Transcribe only the lines from the line with "mb.mat=0; mb.box(sx0+i*tr,sx0+(i+1)*tr+.02 if" through the line with "mb.obj('concrete_stairs',[CONC,CONCD])", exactly, counting both of those lines as part of the stretch.
━━━━━ Collected data
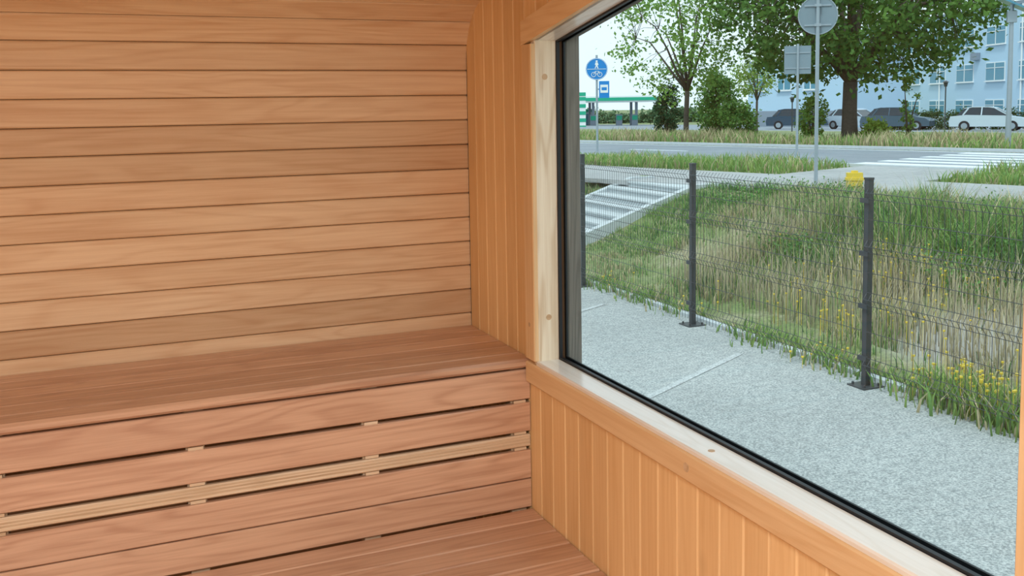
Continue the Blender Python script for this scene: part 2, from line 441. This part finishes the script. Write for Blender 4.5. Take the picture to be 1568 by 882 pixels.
# ================================================================ EXTERIOR
LZ=-.45; RZ=.35
nq=Vector((.9507,.3102,0)); tq=Vector((.3102,-.9507,0))
def sstep(t): t=np.clip(t,0,1); return t*t*(3-2*t)
def terr(X,Y):
    X=np.asarray(X,float);Y=np.asarray(Y,float)
    q=.9507*X+.3102*Y
    w_=np.clip((Y-10.5)/1.5,0,1)*np.clip((17.5-Y)/1.5,0,1)   # slope foot sits further back beside the stairs
    x0=6.3+.5*w_
    t=np.clip((X-x0)/(8.9-x0),0,1); t=.75*t+.25*sstep(t)
    z=LZ+(RZ-LZ)*t
    z=z-np.clip((q-28)*.0166,0,1.3)
    return z
def pv(q,p,z): v=nq*q+tq*p; return (v.x,v.y,z)
mb=MB(); mb.v=[(-400,-400,-1.1),(600,-400,-1.1),(600,600,-1.1),(-400,600,-1.1)]; mb.face((0,1,2,3)); mb.obj('ground',[SOIL])
mb=MB(); mb.box(-30,5.5,-25,24,-1.0,LZ); mb.obj('asphalt_lot',[LOT])
sx0,sx1=6.6,8.9; sy0,sy1=13.35,15.25
xs=np.concatenate([np.linspace(5.45,6.3,7),[6.42,6.5],np.linspace(6.7,9.15,18),[9.25],np.linspace(9.4,10,4),np.linspace(10.5,30,14),np.linspace(34,130,14)])
ys=np.concatenate([np.linspace(-30,0,8),np.linspace(1,13.1,30),[sy0-.1,sy0-.02,14.5,sy1+.02,sy1+.1],np.linspace(15.8,25,14),np.linspace(28,150,16)])
gx,gy=np.meshgrid(xs,ys,indexing='ij'); gz=terr(gx,gy)
near=(gx<10)&(gy>0)&(gy<26)&(gx>5.6)&~((gy>12.5)&(gy<15.8))
gz=gz+np.where(near,rng.normal(0,.02,gz.shape),0)
gz=np.where((gy>sy0-.05)&(gy<sy1+.05)&(gx>6.45)&(gx<9.2),gz-.6,gz)
V=np.stack([gx.ravel(),gy.ravel(),gz.ravel()],1); ny=len(ys); F=[]
for i in range(len(xs)-1):
    for j in range(ny-1):
        k=i*ny+j; F.append((k,k+ny,k+ny+1,k+1))
o=fast('grass_embankment',V,F,np.ones((len(V),3))*.5,SOIL)
mb=MB()
for k in (0,1):
    A=Vector((3.70-.03*k,6.09+2.4*k,0)); B=Vector((5.0-.03*k,6.80+2.4*k,0)); d=(B-A).normalized(); A=A-d*1.0; s=Vector((-d.y,d.x,0))*.03
    n=len(mb.v)
    for P in (A-s,B-s,B+s,A+s): mb.v.append((P.x,P.y,LZ+.004))
    mb.face((n,n+1,n+2,n+3))
mb.obj('parking_lines',[PAINT])
mb=MB(); y=-10
while y<20: mb.box(5.42,5.50,y,y+.99,LZ-.2,LZ+.03); y+=1.0
mb.obj('curb_edge',[CONC])

def strip(mb,q0,q1,p0,p1,z,th=.08):
    n=len(mb.v)
    for zz in (z-th,z):
        for (q,p) in ((q0,p0),(q1,p0),(q1,p1),(q0,p1)): mb.v.append(pv(q,p,zz))
    mb.face((n+4,n+5,n+6,n+7))
    for i in range(4):
        j=(i+1)%4; mb.face((n+i,n+j,n+4+j,n+4+i))
mb=MB(); strip(mb,12.85,15.7,-60,12,RZ+.03); strip(mb,15.7,18.82,-10.4,-7.6,RZ+.028); mb.obj('sidewalk',[WALKM])
mb=MB(); strip(mb,19.0,25.6,-110,40,RZ+.02)
mb.mat=1; strip(mb,18.82,19.0,-110,40,RZ+.06); strip(mb,25.6,25.78,-110,40,RZ+.11)
mb.mat=2; strip(mb,19.25,19.37,-110,-11,RZ+.026,.01); strip(mb,25.2,25.32,-110,40,RZ+.026,.01)
for k in range(-20,6):
    if not -4<k*1.0<-1: strip(mb,22.2,22.32,k*5.,k*5.+2.2,RZ+.026,.01)
for i in range(6): strip(mb,19.5+i*1.0,20.0+i*1.0,-11.0,-6.6,RZ+.027,.01)
mb.obj('road',[ROADM,CONC,PAINTW])
mb=MB(); v=[]
for p in (-90,40):
    for q in (33,58,96):
        P=pv(q,p,0); v.append((P[0],P[1],float(terr(P[0],P[1]))+.03))
mb.v+=v; mb.face((0,1,4,3)); mb.face((1,2,5,4))
mb.obj('far_parking_lot',[ROADM])

# stairs
mb=MB(); ns=8; rise=(RZ+.02-LZ)/ns; tr=(sx1-sx0)/ns
for i in range(ns):
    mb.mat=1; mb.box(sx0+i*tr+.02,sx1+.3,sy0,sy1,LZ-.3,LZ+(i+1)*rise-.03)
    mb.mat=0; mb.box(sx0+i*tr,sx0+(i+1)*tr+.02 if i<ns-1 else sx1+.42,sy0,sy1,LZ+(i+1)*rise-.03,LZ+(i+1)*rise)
mb.mat=0
for (ya,yb) in ((sy0-.14,sy0),(sy1,sy1+.14)):
    mb.prism(1,[(sx0-.2,LZ-.3),(sx0-.2,LZ+.05),(sx0+.02,LZ+rise+.03),(sx1-.05,RZ+.06),(sx1+.42,RZ+.06),(sx1+.42,LZ-.3)],ya,yb)
mb.obj('concrete_stairs',[CONC,CONCD])

# fence
fe=empty('wire_mesh_fence')
FX=5.27; posts=[10.27+2.34*k for k in (3,2,1,0,-1,-2,-3,-4,-5)]
mb=MB()
for y in posts:
    mb.board(2,(FX-.025,y-.025,LZ),(FX+.025,y+.025,LZ+1.58),.003)
    mb.board(2,(FX-.028,y-.028,LZ+1.575),(FX+.028,y+.028,LZ+1.59),.004)
    mb.box(FX-.1,FX+.1,y-.09,y+.09,LZ,LZ+.01)
    for sx in (-.07,.07):
        for sy in (-.06,.06): mb.tube([(FX+sx,y+sy,LZ+.01),(FX+sx,y+sy,LZ+.03)],.01,6)
    for z in (.22,.62,1.02,1.42): mb.box(FX-.045,FX-.022,y-.045,y+.045,LZ+z-.018,LZ+z+.018)
mb.obj('posts',[FENCEM],parent=fe)
mb=MB(); fz=[.06,.13,.18,.23,.63,.68,.73,1.03,1.08,1.13,1.43,1.48,1.52]
fo=[0,0,-.035,0,0,-.035,0,0,-.035,0,0,-.03,0]
for i in range(len(posts)-1):
    y1,y0=posts[i]-.03,posts[i+1]+.03; n=int((y1-y0)/.05)
    for k in range(n+1):
        y=y0+(y1-y0)*k/n
        mb.tube([(FX-.03+o_,y,LZ+z) for z,o_ in zip(fz,fo)],.0024,3,False)
    for z,o_ in zip(fz[1:-1],fo[1:-1]): mb.tube([(FX-.034+o_,y0,LZ+z),(FX-.034+o_,y1,LZ+z)],.003,3,False)
    for z in (.43,.88,1.28): mb.tube([(FX-.034,y0,LZ+z),(FX-.034,y1,LZ+z)],.003,3,False)
mb.obj('mesh_panels',[FENCEM],parent=fe)

# ---------------------------------------------------------------- grass
def blades(name,xy,z,h,w,col,bend=.35):
    n=len(xy); an=rng.uniform(0,2*np.pi,n); dx,dy=np.cos(an),np.sin(an)
    ba=rng.uniform(0,2*np.pi,n); bl=h*bend*rng.uniform(.2,1.1,n); bx,by=np.cos(ba)*bl,np.sin(ba)*bl
    V=np.zeros((n,5,3)); x,y=xy[:,0],xy[:,1]
    V[:,0]=np.stack([x-dx*w,y-dy*w,z-.02],1); V[:,1]=np.stack([x+dx*w,y+dy*w,z-.02],1)
    V[:,2]=np.stack([x+dx*w*.8+bx*.3,y+dy*w*.8+by*.3,z+h*.55],1); V[:,3]=np.stack([x-dx*w*.8+bx*.3,y-dy*w*.8+by*.3,z+h*.55],1)
    V[:,4]=np.stack([x+bx,y+by,z+h],1)
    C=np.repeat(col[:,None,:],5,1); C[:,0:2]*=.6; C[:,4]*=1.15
    F=[]
    for i in range(n):
        k=5*i; F.append((k,k+1,k+2,k+3)); F.append((k+3,k+2,k+4))
    return fast(name,V.reshape(-1,3),F,np.clip(C.reshape(-1,3),0,1),GRASSM)
def vnoise(x,y,sc,seed):
    r=np.random.default_rng(seed); g=r.random((64,64)); xx=(x/sc)%63; yy=(y/sc)%63
    i=xx.astype(int); j=yy.astype(int); fx=xx-i; fy_=yy-j; fx=fx*fx*(3-2*fx); fy_=fy_*fy_*(3-2*fy_)
    return (g[i,j]*(1-fx)*(1-fy_)+g[i+1,j]*fx*(1-fy_)+g[i,j+1]*(1-fx)*fy_+g[i+1,j+1]*fx*fy_)
green=np.array([.16,.31,.10]); dgreen=np.array([.07,.18,.07]); dry=np.array([.58,.50,.31]); lime=np.array([.30,.42,.12])
n=130000
X=rng.uniform(5.55,12.0,n); Y=rng.uniform(2.5,21,n)
q=.9507*X+.3102*Y
ok=(q<12.75)&~((Y>sy0-.18)&(Y<sy1+.2)&(X<9.5)&(X>6.35))&(Y>.72*X)&(Y<2.15*X+1)
dens=np.clip(.25+1.0*(X-5.8)/1.8,0.18,1); bare=vnoise(X,Y,.6,3)
patch=np.exp(-(((X-6.75)/.4)**2+((Y-6.0)/.5)**2))
dens=dens*np.where((bare<.42)&(X<7.8),.15,1)*(1-.96*np.clip(patch*1.7,0,1)); ok&=rng.random(n)<dens
X,Y=X[ok],Y[ok]; n=len(X)
t=np.clip((X-5.6)/2.6,0,1); vn=vnoise(X,Y,.5,5)
h=(.08+.34*t*(.25+1.4*vn))*rng.uniform(.5,1.3,n)
h=h*np.where((Y>9.5)&(X<9),.5,1)*np.where((Y>11.3)&(X<9)&(Y<15.5),.5,1); h=np.where(X>8.7,h*.4,h)
pd=np.clip(.95-.75*t+(vnoise(X,Y,.8,9)-.5)*1.4,.08,.95)
isd=rng.random(n)<pd*.85
mixv=rng.random((n,1))
gm=vnoise(X,Y,.7,21)[:,None]
col=np.where(isd[:,None],dry*(.6+.55*mixv),green*(1-mixv)+np.where(rng.random((n,1))<gm,lime,dgreen)*mixv)
h=np.where(isd,h*1.15,h)
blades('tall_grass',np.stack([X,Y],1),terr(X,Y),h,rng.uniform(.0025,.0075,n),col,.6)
n=4200; X=rng.uniform(6.2,8.6,n); Y=rng.uniform(4.5,10.0,n); ok=(vnoise(X,Y,.9,5)>.4); X,Y=X[ok],Y[ok]; n=len(X)
blades('seed_stalks',np.stack([X,Y],1),terr(X,Y),rng.uniform(.3,.6,n)*np.where(X>8,.7,1),np.full(n,.0038),np.tile(np.array([.58,.51,.35]),(n,1))*rng.uniform(.7,1.2,(n,1)),.3)
def verge(name,q0,q1,p0,p1,n,h0,h1,dryf,w0=.012):
    qq=rng.uniform(q0,q1,n); pp=rng.uniform(p0,p1,n); X=qq*.9507+pp*.3102; Y=qq*.3102-pp*.9507
    v=vnoise(X+50,Y+200,1.3,11)
    isd=rng.random(n)<dryf*(.4+v); m=rng.random((n,1))
    col=np.where(isd[:,None],dry*(.6+.5*m),green*(1-m)+lime*m)
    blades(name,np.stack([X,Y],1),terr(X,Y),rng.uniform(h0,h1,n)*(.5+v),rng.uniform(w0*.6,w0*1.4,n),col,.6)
verge('verge_grass',15.8,18.75,-40,-10.5,16000,.08,.28,.2)
verge('verge_grass.001',15.8,18.75,-7.5,2,6500,.08,.28,.15)
verge('verge_grass.002',25.9,32.5,-60,4,32000,.14,.46,.6,.02)
wx=[]
for (cy,cn,rr) in ((10.0,300,.3),(9.3,220,.2),(8.5,120,.15),(7.2,160,.2),(6.9,120,.15),(6.2,260,.25),(5.95,120,.2),(4.9,700,.3),(4.55,600,.25),(4.1,500,.3),(3.5,300,.3)):
    for _ in range(cn): wx.append((random.gauss(5.5,.12),random.gauss(cy,rr)))
wx=np.array(wx); n=len(wx); m=rng.random((n,1)); col=np.where(rng.random((n,1))<.2,dry,green*(1-m)+lime*m)
hh=rng.uniform(.05,.2,n)*np.where(wx[:,1]<5.3,1.4,.8)
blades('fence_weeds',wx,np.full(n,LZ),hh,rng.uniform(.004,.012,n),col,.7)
mb=MB()
for _ in range(140):
    cy=random.choice((4.9,4.6,4.9,10.0,6.2,8.3)); x=random.gauss(5.5,.13); y=random.gauss(cy,.22)
    if cy>6 and random.random()<.6: continue
    z=LZ+random.uniform(.12,.32)*(1 if cy<6 else .5); mb.tube([(x,y,z-.006),(x,y,z+.006)],.012,7); mb.tube([(x,y,LZ),(x,y,z)],.002,3,False)
for _ in range(140):
    x=random.uniform(6.0,7.7); y=random.gauss(7.0,.8); z=float(terr(x,y))+random.uniform(.15,.34)
    mb.tube([(x,y,z-.006),(x,y,z+.006)],.011,6); mb.tube([(x,y,z-.3),(x,y,z)],.002,3,False)
mb.obj('yellow_wildflowers',[YELLOW])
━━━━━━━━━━
→ **Exercise solution**
    mb.mat=0; mb.box(sx0+i*tr,sx0+(i+1)*tr+.02 if i<ns-1 else sx1+.42,sy0,sy1,LZ+(i+1)*rise-.03,LZ+(i+1)*rise)
mb.mat=0
for (ya,yb) in ((sy0-.14,sy0),(sy1,sy1+.14)):
    mb.prism(1,[(sx0-.2,LZ-.3),(sx0-.2,LZ+.05),(sx0+.02,LZ+rise+.03),(sx1-.05,RZ+.06),(sx1+.42,RZ+.06),(sx1+.42,LZ-.3)],ya,yb)
mb.obj('concrete_stairs',[CONC,CONCD])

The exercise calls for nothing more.